_GIVEN EXERCISE_
Will you quote precisely the lines that run from the top of the material below to the line containing "k.text(t, a, b, h*L_, col, bold, up=tuple(up.normalized()))", both ends included?
* START *
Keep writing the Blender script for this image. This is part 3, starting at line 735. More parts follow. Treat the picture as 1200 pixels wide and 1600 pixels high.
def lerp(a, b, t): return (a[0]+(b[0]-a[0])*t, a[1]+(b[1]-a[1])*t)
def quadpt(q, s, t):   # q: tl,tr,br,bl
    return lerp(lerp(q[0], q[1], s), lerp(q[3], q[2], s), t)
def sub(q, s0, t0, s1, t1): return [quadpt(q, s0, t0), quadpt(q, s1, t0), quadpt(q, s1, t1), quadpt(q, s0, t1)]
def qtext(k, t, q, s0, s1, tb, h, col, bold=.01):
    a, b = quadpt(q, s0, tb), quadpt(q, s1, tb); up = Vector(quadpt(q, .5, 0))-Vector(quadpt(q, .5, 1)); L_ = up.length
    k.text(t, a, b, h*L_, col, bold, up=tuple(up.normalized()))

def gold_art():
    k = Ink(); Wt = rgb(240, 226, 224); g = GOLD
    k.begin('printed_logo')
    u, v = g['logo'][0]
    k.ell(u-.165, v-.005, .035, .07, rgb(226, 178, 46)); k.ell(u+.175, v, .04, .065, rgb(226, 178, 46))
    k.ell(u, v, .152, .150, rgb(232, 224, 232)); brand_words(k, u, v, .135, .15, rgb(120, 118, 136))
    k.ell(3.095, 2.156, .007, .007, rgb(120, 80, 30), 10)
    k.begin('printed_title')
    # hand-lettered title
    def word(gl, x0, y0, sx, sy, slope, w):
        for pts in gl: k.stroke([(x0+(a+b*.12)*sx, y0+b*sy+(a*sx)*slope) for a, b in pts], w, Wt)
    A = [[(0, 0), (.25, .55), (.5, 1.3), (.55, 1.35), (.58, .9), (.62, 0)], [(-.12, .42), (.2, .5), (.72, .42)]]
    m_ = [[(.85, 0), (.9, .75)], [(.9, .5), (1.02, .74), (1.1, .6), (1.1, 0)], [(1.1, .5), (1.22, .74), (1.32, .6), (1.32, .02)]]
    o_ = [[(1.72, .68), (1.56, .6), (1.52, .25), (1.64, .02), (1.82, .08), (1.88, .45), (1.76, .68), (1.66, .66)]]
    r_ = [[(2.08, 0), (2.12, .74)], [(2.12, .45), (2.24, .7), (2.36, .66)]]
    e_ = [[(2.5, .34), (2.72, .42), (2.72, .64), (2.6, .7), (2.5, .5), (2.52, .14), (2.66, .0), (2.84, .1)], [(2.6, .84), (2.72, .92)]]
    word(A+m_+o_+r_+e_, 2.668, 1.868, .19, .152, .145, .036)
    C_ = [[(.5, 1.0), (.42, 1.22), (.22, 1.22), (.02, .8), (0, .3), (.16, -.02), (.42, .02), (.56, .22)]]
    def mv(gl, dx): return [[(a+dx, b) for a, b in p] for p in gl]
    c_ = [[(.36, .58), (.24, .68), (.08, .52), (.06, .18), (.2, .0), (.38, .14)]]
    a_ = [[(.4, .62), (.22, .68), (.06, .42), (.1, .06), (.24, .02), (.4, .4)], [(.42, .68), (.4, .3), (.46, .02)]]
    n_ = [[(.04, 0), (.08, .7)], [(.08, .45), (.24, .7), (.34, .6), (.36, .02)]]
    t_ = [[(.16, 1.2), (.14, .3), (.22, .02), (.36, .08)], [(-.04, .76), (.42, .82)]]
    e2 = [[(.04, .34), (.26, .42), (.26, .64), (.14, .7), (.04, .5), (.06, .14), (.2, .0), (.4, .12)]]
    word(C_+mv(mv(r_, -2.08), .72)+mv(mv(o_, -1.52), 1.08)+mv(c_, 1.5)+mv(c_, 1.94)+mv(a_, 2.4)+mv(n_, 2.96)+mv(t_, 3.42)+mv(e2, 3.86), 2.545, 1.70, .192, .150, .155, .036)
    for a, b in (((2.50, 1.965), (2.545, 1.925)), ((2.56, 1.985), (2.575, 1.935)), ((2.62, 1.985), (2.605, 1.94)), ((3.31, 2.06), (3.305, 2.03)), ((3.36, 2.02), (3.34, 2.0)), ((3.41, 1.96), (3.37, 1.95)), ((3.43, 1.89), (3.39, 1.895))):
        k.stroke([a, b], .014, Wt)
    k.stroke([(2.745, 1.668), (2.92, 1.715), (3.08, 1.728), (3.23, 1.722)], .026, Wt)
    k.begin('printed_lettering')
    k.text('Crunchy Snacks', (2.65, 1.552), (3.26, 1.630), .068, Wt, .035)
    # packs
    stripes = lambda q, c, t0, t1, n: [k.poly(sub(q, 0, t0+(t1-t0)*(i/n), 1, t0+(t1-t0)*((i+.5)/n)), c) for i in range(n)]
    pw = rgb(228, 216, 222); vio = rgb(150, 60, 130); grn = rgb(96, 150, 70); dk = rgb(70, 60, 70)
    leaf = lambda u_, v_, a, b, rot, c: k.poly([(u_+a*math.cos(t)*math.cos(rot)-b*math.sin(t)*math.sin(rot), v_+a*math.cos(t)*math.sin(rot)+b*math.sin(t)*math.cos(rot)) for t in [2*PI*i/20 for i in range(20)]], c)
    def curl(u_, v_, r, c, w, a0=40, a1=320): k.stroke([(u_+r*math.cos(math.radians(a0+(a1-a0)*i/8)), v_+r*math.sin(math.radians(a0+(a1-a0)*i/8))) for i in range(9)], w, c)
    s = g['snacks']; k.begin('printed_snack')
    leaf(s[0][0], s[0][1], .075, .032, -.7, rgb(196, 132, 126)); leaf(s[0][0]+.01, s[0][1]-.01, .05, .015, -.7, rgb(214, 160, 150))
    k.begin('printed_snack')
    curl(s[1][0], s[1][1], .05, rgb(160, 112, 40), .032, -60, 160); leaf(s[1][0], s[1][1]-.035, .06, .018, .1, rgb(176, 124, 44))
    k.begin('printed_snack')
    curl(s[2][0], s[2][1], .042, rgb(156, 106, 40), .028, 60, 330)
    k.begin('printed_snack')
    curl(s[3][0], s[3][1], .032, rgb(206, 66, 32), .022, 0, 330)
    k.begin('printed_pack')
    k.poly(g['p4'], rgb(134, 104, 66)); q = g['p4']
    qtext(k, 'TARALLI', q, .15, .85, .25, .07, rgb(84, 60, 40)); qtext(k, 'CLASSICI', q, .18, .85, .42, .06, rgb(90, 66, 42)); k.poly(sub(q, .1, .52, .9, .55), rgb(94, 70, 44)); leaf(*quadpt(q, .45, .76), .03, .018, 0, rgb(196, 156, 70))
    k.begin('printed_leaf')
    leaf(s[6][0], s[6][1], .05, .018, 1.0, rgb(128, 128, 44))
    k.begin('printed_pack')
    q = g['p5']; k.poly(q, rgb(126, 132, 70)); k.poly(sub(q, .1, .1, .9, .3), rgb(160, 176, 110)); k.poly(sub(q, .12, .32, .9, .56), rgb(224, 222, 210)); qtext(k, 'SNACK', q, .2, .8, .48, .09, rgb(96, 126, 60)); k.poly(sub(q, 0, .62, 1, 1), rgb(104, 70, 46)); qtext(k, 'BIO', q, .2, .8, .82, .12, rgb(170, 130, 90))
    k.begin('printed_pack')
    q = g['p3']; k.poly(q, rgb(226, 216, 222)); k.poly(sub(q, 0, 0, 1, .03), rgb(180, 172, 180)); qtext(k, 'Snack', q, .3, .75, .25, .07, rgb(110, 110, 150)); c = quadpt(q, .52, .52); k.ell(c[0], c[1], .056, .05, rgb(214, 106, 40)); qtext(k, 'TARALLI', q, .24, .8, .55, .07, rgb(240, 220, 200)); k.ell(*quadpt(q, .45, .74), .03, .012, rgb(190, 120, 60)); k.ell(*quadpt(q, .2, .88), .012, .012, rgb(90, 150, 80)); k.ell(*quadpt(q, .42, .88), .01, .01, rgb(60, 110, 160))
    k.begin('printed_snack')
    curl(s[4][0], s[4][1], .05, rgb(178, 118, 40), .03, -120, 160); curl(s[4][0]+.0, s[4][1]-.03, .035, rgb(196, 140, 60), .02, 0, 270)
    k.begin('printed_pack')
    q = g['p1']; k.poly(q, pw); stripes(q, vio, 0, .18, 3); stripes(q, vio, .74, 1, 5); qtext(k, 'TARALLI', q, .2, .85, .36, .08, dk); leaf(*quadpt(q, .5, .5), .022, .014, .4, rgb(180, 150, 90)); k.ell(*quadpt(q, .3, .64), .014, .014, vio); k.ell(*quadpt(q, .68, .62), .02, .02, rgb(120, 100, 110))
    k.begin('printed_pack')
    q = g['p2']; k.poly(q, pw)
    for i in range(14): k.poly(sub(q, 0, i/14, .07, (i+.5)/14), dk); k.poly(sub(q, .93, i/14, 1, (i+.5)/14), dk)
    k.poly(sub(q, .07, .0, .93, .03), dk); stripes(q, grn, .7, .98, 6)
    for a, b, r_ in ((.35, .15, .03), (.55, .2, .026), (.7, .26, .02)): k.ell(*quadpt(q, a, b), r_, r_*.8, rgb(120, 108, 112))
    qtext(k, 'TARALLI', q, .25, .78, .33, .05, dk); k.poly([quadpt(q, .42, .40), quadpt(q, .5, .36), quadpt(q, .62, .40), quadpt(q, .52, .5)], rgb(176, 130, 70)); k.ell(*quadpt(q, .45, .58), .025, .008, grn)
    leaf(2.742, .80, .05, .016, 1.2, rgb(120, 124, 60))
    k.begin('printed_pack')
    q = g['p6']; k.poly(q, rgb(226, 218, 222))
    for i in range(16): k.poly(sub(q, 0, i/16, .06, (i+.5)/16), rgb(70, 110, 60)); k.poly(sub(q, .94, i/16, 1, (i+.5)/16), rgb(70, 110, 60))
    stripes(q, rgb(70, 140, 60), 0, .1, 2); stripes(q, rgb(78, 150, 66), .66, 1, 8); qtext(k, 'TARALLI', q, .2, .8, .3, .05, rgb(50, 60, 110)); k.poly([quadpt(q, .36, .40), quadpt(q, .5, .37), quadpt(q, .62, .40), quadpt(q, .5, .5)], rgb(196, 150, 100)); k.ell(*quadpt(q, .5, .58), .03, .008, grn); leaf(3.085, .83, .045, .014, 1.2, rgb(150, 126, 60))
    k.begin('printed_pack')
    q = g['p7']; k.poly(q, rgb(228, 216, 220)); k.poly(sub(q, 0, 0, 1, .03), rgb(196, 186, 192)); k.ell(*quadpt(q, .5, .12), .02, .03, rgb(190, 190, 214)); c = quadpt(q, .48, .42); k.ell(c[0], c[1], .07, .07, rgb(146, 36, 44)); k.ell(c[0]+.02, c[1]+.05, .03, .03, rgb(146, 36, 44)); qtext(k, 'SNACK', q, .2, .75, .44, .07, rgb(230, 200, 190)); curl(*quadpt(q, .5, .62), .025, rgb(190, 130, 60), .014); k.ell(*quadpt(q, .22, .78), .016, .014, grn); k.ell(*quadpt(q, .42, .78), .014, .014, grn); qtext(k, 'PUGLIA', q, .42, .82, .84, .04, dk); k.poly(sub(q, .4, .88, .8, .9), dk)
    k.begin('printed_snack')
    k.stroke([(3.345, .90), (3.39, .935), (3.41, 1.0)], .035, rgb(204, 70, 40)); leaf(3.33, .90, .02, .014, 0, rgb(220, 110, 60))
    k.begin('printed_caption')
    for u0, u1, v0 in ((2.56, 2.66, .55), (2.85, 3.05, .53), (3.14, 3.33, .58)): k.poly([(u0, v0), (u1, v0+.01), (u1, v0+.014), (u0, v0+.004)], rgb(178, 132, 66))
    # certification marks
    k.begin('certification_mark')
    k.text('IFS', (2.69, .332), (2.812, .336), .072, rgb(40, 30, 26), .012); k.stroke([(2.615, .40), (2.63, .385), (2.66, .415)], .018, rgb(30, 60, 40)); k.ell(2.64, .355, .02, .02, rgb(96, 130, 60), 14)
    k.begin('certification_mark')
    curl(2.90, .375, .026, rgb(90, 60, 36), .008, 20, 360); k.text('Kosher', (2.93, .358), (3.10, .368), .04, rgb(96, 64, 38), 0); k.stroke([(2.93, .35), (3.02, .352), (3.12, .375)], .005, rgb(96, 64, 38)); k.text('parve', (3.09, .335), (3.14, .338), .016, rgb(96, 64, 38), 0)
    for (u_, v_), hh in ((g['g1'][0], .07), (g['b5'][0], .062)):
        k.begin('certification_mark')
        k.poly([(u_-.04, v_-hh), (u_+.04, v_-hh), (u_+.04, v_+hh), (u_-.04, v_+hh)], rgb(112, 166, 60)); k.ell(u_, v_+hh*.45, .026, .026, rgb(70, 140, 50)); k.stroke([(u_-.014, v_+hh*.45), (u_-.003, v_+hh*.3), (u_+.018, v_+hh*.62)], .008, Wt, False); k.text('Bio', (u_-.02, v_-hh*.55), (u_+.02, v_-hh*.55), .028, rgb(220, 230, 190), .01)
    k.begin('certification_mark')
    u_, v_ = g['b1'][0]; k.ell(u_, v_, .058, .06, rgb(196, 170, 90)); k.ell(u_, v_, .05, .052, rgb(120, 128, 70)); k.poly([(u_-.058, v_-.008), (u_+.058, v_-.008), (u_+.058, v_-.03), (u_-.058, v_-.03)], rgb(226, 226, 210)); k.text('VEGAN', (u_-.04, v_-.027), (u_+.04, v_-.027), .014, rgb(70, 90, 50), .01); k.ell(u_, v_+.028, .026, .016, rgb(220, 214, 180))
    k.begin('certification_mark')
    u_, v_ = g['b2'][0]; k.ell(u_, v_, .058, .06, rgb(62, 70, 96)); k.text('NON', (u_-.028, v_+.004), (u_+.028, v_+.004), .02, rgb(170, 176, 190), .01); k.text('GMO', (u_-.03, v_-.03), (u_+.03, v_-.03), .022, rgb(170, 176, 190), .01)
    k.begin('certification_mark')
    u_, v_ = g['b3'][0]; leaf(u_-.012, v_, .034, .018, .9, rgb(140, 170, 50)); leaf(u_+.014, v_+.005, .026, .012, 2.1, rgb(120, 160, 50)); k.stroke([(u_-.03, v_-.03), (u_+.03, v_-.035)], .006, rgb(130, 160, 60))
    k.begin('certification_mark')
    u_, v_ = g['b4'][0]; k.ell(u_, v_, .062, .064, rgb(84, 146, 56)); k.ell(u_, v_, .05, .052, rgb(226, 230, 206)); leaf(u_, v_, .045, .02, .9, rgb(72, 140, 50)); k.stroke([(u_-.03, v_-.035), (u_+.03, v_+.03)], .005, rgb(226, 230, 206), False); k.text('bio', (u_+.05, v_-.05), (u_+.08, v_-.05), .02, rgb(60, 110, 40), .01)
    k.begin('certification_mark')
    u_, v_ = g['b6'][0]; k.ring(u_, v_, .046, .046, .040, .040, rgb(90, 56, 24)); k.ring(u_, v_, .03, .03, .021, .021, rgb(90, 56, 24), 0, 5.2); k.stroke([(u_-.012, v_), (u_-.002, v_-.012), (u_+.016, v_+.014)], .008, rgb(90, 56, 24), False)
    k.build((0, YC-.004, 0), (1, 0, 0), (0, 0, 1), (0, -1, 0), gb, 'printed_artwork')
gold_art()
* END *
_THE REPLY_
Keep writing the Blender script for this image. This is part 3, starting at line 735. More parts follow. Treat the picture as 1200 pixels wide and 1600 pixels high.
def lerp(a, b, t): return (a[0]+(b[0]-a[0])*t, a[1]+(b[1]-a[1])*t)
def quadpt(q, s, t):   # q: tl,tr,br,bl
    return lerp(lerp(q[0], q[1], s), lerp(q[3], q[2], s), t)
def sub(q, s0, t0, s1, t1): return [quadpt(q, s0, t0), quadpt(q, s1, t0), quadpt(q, s1, t1), quadpt(q, s0, t1)]
def qtext(k, t, q, s0, s1, tb, h, col, bold=.01):
    a, b = quadpt(q, s0, tb), quadpt(q, s1, tb); up = Vector(quadpt(q, .5, 0))-Vector(quadpt(q, .5, 1)); L_ = up.length
    k.text(t, a, b, h*L_, col, bold, up=tuple(up.normalized()))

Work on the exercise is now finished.